Salmaan Taseer, the former governor of Punjab and a vocal critic of the law, called for reforming the law as it was being used to target minority communities by the religious extremists and reactionary elements. He paid a heavy price for his views and was murdered in 2011 by his bodyguard Mumtaz Qadri. Islamist groups hailed Qadri as a national hero.

The Hindu community has suffered in different ways at the hands of Islamist groups. According to Asian News International (ANI), around 1,000 Hindu girls have so far been allegedly abducted, forcibly converted, and married off to Muslims. Their appeal to bring a law against such conversions, especially in the Sindh province of Pakistan, has fallen on deaf ears. Even Muslims have not been spared and have been extra-judicially killed over blasphemy accusations. 

Across the border, in India, precious little has been done to protect the religious minorities, especially Muslims, Dalits and Christians. It is reported that a total of 63 cow vigilante attacks have occurred between 2010 to 2017, where 24 Muslims have lost their lives due to mob lynching. The surprising part is the government of the day did not condemn these attacks. 
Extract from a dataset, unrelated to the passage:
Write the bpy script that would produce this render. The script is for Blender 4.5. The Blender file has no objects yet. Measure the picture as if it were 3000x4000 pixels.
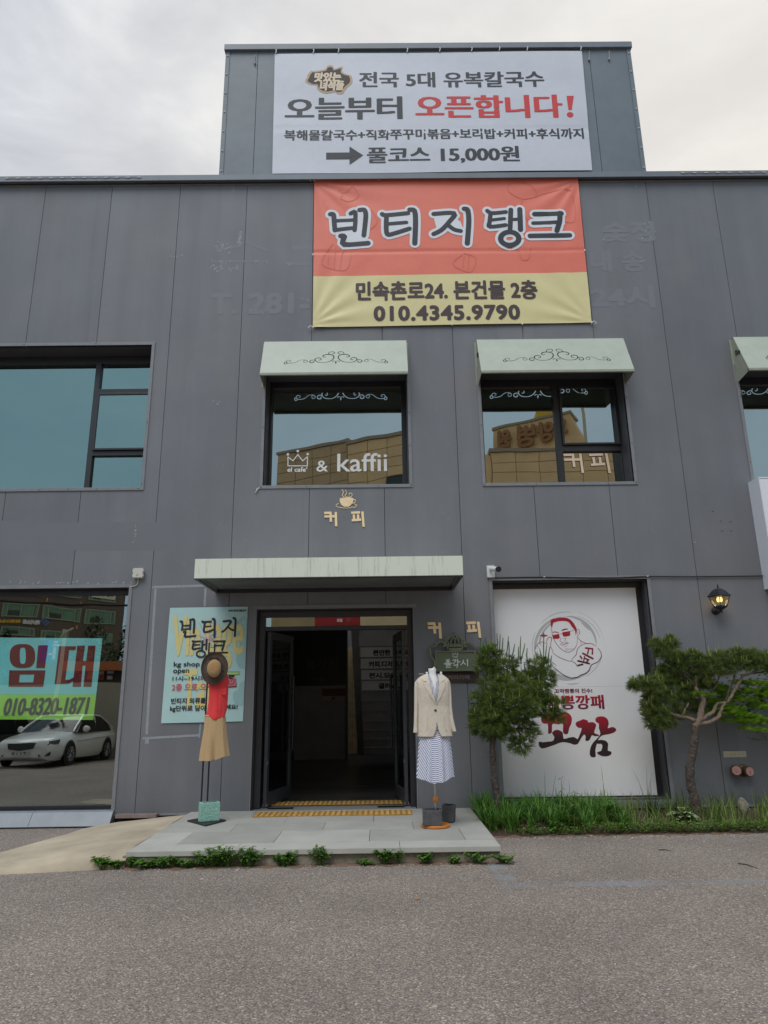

There has also been a number of attacks on churches. The silence of the government has only emboldened the perpetrators of the crime. 

The Human Rights Watch has reported that there has been a surge in attacks since 2015. 

It is true that in any democracy, majoritarianism prevails. However, it becomes incumbent upon the current government to safeguard the rights of the minorities. If this is not done, the social fabric of the country could be torn apart.

It would be in Pakistan’s interest, if they want to preserve democracy, to repeal the law as the continuance of the law would provide legitimacy to vested groups to target minorities. The government is also required to act against the perpetrators of the crime to prevent the misuse of the law. 

India, on the other hand, should take effective steps for apprehending all those perpetrators who encourage discord between religious communities. If this is not done, the very rule of law will be endangered.